[start of Source material]

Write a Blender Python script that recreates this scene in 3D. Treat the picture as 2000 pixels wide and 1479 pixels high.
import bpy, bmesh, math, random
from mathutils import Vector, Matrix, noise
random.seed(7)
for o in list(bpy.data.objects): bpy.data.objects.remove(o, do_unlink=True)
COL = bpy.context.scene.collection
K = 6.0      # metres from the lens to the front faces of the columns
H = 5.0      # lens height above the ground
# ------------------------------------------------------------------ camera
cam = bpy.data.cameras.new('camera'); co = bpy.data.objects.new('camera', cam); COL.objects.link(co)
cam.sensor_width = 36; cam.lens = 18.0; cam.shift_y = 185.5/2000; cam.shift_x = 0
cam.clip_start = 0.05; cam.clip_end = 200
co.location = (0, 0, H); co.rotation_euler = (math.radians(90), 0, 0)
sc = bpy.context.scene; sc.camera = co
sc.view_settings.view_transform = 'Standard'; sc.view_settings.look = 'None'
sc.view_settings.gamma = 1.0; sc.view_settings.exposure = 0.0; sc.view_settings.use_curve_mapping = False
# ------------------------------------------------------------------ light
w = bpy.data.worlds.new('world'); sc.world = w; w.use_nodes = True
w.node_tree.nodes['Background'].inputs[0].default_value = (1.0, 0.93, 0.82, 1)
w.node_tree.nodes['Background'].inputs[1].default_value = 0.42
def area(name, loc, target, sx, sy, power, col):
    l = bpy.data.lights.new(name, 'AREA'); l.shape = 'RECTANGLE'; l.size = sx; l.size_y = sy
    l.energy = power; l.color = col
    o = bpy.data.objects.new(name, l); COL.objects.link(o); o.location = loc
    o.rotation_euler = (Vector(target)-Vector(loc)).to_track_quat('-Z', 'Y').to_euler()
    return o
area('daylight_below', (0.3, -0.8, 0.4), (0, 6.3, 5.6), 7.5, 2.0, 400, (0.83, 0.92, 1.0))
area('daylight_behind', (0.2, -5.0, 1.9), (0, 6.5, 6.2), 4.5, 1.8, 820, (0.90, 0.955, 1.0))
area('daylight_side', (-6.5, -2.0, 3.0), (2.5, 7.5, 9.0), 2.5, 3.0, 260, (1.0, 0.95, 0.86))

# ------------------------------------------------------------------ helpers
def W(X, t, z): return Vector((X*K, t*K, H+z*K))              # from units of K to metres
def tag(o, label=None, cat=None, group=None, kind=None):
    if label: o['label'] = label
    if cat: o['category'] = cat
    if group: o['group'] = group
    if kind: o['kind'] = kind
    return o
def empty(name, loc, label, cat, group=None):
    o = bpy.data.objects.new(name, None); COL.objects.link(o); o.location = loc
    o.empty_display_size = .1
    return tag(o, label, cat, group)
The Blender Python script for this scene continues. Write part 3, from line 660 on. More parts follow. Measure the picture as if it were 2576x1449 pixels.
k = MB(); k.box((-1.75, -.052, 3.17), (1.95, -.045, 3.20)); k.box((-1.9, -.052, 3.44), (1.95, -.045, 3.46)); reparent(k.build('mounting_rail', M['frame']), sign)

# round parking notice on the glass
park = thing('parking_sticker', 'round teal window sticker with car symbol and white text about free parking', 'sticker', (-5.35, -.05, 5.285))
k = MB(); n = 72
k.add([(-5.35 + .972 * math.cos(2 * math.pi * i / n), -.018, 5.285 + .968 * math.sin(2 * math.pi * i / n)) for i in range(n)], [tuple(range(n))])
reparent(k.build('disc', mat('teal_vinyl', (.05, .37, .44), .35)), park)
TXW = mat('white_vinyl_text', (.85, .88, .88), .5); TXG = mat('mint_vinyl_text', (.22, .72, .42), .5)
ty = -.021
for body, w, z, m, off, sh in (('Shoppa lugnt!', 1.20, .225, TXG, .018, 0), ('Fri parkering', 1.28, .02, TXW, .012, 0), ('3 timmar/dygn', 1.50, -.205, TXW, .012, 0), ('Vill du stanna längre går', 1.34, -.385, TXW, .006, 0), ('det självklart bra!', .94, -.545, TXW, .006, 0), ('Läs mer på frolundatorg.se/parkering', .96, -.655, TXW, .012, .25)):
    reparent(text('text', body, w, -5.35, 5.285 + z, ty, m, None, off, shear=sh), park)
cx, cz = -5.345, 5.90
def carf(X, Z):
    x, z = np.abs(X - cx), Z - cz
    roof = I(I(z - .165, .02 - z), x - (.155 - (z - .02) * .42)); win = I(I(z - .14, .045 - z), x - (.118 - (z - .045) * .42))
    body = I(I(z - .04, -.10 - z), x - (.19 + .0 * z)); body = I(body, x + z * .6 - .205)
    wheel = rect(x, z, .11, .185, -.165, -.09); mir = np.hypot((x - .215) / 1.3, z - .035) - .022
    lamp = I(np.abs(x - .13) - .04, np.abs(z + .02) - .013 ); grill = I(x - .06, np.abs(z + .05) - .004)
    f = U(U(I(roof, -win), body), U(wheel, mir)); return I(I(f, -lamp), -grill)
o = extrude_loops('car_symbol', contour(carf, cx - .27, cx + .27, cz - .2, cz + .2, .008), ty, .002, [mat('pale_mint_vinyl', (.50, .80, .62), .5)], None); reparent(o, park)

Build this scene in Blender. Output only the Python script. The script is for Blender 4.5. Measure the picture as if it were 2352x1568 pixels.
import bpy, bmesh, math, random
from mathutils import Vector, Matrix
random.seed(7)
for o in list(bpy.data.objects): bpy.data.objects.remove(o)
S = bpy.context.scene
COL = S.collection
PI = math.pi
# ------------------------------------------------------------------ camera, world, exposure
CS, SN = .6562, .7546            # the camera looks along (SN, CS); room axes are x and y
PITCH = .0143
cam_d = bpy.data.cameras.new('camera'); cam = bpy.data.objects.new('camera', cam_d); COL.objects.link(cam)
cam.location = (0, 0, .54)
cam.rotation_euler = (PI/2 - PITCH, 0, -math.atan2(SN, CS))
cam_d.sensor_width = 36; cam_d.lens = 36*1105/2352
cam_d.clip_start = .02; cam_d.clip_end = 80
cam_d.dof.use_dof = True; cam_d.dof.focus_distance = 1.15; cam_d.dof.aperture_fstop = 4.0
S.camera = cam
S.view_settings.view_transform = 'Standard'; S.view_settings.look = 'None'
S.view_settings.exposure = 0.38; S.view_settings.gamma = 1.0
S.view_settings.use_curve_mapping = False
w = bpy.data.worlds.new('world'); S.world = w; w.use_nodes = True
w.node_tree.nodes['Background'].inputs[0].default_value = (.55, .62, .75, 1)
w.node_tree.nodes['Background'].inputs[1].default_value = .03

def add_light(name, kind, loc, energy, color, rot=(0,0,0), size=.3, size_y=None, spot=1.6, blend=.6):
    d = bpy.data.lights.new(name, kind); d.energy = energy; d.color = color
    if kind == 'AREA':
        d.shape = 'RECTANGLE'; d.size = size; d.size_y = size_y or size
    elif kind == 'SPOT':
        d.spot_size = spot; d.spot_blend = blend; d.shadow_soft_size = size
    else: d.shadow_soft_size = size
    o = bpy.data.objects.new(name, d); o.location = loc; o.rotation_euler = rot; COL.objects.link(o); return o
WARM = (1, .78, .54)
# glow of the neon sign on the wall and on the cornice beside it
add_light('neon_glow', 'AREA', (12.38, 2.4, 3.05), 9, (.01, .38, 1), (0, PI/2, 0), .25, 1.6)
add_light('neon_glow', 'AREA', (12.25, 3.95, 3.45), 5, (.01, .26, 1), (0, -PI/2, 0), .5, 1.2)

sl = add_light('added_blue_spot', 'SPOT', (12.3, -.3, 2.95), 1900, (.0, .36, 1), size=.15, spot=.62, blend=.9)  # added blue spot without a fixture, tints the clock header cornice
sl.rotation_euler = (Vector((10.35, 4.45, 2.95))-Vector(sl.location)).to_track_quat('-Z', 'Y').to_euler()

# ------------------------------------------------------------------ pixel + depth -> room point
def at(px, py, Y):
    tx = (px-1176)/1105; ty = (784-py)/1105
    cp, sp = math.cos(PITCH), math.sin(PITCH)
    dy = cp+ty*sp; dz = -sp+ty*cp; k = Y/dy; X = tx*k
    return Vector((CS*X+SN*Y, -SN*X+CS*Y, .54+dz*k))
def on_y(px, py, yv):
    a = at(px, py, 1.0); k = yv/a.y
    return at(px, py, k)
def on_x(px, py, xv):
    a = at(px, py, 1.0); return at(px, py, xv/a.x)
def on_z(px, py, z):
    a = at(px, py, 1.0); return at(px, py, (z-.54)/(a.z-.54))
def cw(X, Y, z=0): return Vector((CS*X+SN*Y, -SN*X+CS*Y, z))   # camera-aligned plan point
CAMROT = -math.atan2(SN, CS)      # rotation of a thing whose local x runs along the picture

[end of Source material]

**Job**
Reproduce exactly the lines from the one containing "The Blender Python" through the one containing "k = MB(); k.box((-1.75, -.052, 3.17), (1.95, -.045, 3.20));", inclusive, and nothing else.

**The answer**
The Blender Python script for this scene continues. Write part 3, from line 660 on. More parts follow. Measure the picture as if it were 2576x1449 pixels.
k = MB(); k.box((-1.75, -.052, 3.17), (1.95, -.045, 3.20)); k.box((-1.9, -.052, 3.44), (1.95, -.045, 3.46)); reparent(k.build('mounting_rail', M['frame']), sign)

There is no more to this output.